Pairings: Poets and Painters


 
 
In the previous issue of the journal I launched this “corner” in which collaboration between poets and painters might happen. Here’s the language I used to describe the next steps:
 
I’ve conceived of this ‘corner’ of Tupelo Quarterly as a loosely bounded place for poets and painters, a place of mutual usefulness, of reverberations. In TQ2 I will invite poets to write poems in response to images by one or two of my favorite contemporary painters . . . I will then select a number of pairings of image and poem for posting in the following edition of TQ, and the conversation will have begun! I expect the TQ collaborative exchanges to evolve over time, perhaps leading to the inclusion of arts other than poetry and painting. This is a place to start, at once freewheeling yet slightly constrained.
 
I have invited three of my favorite visual artists to take part: Karl Mullen, Sara Farrell Okamura and Gabriela Vainsencher. I asked each of them to choose three works they would most like to see put into poetic conversation: the nine works reproduced here thus represent the artists’ direct invitation to poets to respond. I am grateful to Sara and Karl and Gabriela for their enormous gifts and for their openness to this experiment in (virtual) collaboration. Come, join the company!
 
In the coming weeks I, in conversation with the artists, will solicit particular poets to answer the call of these images. We will publish the results of these collaborations in TQ3.
 
But what about the promise of freewheelingness above? I hope that the readers of TQ find these images as startling and generative as I do. I will be eager to read the poems, or fragments of poems, that these works inspire in you. Watch the TQ Facebook page in the next months for invitations to share your work!
 
 
Cassandra Cleghorn
Associate Editor

 

 

 

 

Karl Mullen, born in Dublin, Ireland, lives and works in Williamstown MA. He has developed his own non-traditional approach to art making and materials, using a combination of walnut oil, raw powder pigment, wine, tea and a wax medium that coalesce into color-saturated, luminous images. Painting largely with his hands, Karl creates distinctive, poetic figures that float on fields of color. Mullen’s work is shown in galleries throughout North America and Europe, and in the annual Outsider Art Fair in New York. His most recent residency was at the No Boundaries International Art Colony on Bald Head Island, Cape Fear, North Carolina.

 

Sara Farrell Okamura, a graduate of the School of the Museum of Fine Arts, Boston has been a working artist for over 26 years.

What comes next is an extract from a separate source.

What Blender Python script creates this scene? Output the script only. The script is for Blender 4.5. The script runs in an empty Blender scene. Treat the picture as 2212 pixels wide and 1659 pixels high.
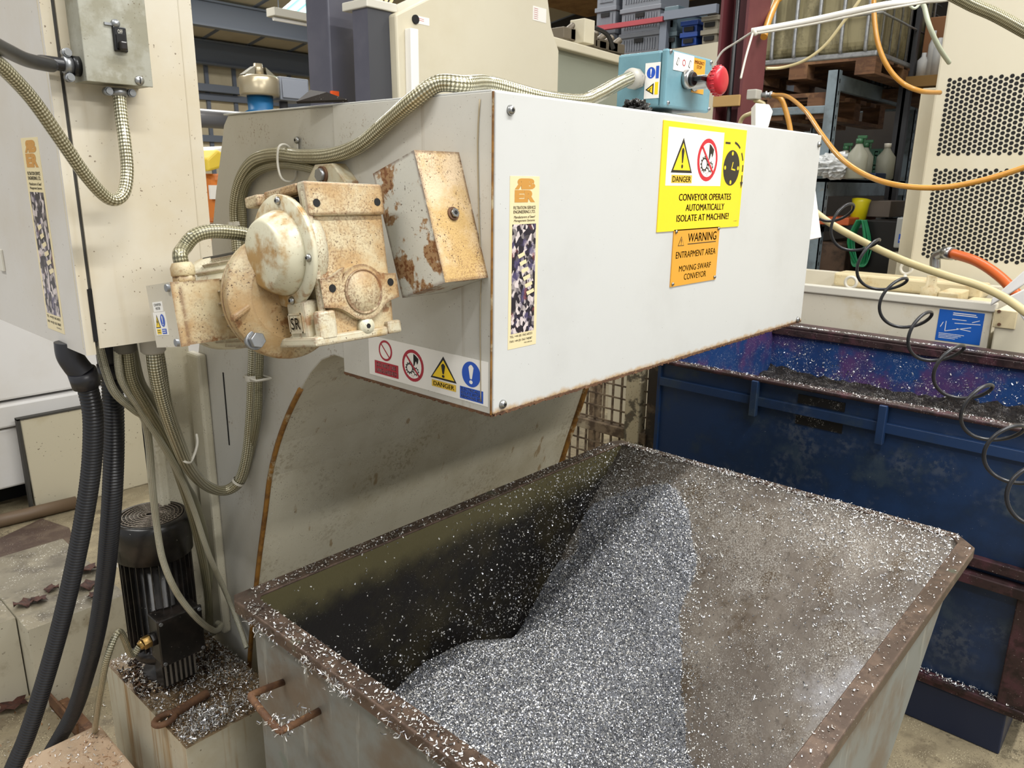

In that time she has exhibited work locally, nationally and internationally. She has been the recipient of grants from the Illinois Arts Council and the A.R.T. Fund sponsored by the Berkshire Taconic Foundation. She has exhibited work at the International Print Center in New York, participated in exhibitions at Thompson Giroux Gallery in Chatham, New York and Press Gallery, North Adams, MA. She is founding executive director of Northern Berkshire Creative Arts, a community based hands-on arts center.

 

Gabriela Vainsencher is an Argentine-born Israeli artist living and working in Brooklyn. Her drawings, installations and videos have been shown in the US and abroad, including a 2012 two-person exhibition at the Musee d’Art Moderne, Le Havre, France, that added Vainsencher’s video, Reconstruction, to their collection. Recent solo exhibitions include Recession Art gallery, New York, NY, and La Chambre Blanche, Quebec City. She has participated in artist residencies including Yaddo, The Atlantic Center for the Arts, and La Chambre Blanche (Canada). Vainsencher is the founder of the Morning Drawing Residency, writes about art The Huffington Post and occasionally teaches art at Williams College, in Williamstown, MA. She will enter the MFA program at Hunter College in January 2014.